§ What you will do:
Retype the material that follows, keeping every word as it is.

§ Collected material:
--------------------------------------------------
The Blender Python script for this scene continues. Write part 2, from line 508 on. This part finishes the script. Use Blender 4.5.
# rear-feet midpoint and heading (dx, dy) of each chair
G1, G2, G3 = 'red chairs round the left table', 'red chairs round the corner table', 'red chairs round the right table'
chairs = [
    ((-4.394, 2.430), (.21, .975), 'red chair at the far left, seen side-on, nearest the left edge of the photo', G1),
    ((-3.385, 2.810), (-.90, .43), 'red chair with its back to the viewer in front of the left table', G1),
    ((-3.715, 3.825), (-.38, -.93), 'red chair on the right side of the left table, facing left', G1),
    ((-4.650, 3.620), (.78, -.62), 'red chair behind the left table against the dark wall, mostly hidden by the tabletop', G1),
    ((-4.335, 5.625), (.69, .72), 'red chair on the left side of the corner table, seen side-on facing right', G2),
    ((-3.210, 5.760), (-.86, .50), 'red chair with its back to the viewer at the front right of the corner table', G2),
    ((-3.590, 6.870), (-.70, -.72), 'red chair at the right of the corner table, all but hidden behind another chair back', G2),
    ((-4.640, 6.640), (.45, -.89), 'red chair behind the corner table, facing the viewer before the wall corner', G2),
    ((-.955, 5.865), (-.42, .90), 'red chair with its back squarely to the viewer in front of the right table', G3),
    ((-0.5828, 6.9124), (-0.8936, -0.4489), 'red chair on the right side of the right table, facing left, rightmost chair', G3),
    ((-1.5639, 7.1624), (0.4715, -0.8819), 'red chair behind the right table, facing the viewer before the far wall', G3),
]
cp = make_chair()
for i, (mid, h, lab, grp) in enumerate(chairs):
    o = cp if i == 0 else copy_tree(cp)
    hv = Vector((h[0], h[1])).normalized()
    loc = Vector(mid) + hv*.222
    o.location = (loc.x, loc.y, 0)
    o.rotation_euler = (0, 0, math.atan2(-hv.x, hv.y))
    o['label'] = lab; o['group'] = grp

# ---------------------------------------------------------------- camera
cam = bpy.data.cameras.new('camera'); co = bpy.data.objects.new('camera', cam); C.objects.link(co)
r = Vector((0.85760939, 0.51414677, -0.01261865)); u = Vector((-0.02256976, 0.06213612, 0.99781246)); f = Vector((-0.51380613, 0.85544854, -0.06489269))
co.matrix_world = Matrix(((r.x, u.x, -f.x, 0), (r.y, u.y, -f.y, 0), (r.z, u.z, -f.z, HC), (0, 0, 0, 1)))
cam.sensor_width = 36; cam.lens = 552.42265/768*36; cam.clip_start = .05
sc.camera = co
--------------------------------------------------
§ Result for this exercise:
The Blender Python script for this scene continues. Write part 2, from line 508 on. This part finishes the script. Use Blender 4.5.
# rear-feet midpoint and heading (dx, dy) of each chair
G1, G2, G3 = 'red chairs round the left table', 'red chairs round the corner table', 'red chairs round the right table'
chairs = [
    ((-4.394, 2.430), (.21, .975), 'red chair at the far left, seen side-on, nearest the left edge of the photo', G1),
    ((-3.385, 2.810), (-.90, .43), 'red chair with its back to the viewer in front of the left table', G1),
    ((-3.715, 3.825), (-.38, -.93), 'red chair on the right side of the left table, facing left', G1),
    ((-4.650, 3.620), (.78, -.62), 'red chair behind the left table against the dark wall, mostly hidden by the tabletop', G1),
    ((-4.335, 5.625), (.69, .72), 'red chair on the left side of the corner table, seen side-on facing right', G2),
    ((-3.210, 5.760), (-.86, .50), 'red chair with its back to the viewer at the front right of the corner table', G2),
    ((-3.590, 6.870), (-.70, -.72), 'red chair at the right of the corner table, all but hidden behind another chair back', G2),
    ((-4.640, 6.640), (.45, -.89), 'red chair behind the corner table, facing the viewer before the wall corner', G2),
    ((-.955, 5.865), (-.42, .90), 'red chair with its back squarely to the viewer in front of the right table', G3),
    ((-0.5828, 6.9124), (-0.8936, -0.4489), 'red chair on the right side of the right table, facing left, rightmost chair', G3),
    ((-1.5639, 7.1624), (0.4715, -0.8819), 'red chair behind the right table, facing the viewer before the far wall', G3),
]
cp = make_chair()
for i, (mid, h, lab, grp) in enumerate(chairs):
    o = cp if i == 0 else copy_tree(cp)
    hv = Vector((h[0], h[1])).normalized()
    loc = Vector(mid) + hv*.222
    o.location = (loc.x, loc.y, 0)
    o.rotation_euler = (0, 0, math.atan2(-hv.x, hv.y))
    o['label'] = lab; o['group'] = grp

# ---------------------------------------------------------------- camera
cam = bpy.data.cameras.new('camera'); co = bpy.data.objects.new('camera', cam); C.objects.link(co)
r = Vector((0.85760939, 0.51414677, -0.01261865)); u = Vector((-0.02256976, 0.06213612, 0.99781246)); f = Vector((-0.51380613, 0.85544854, -0.06489269))
co.matrix_world = Matrix(((r.x, u.x, -f.x, 0), (r.y, u.y, -f.y, 0), (r.z, u.z, -f.z, HC), (0, 0, 0, 1)))
cam.sensor_width = 36; cam.lens = 552.42265/768*36; cam.clip_start = .05
sc.camera = co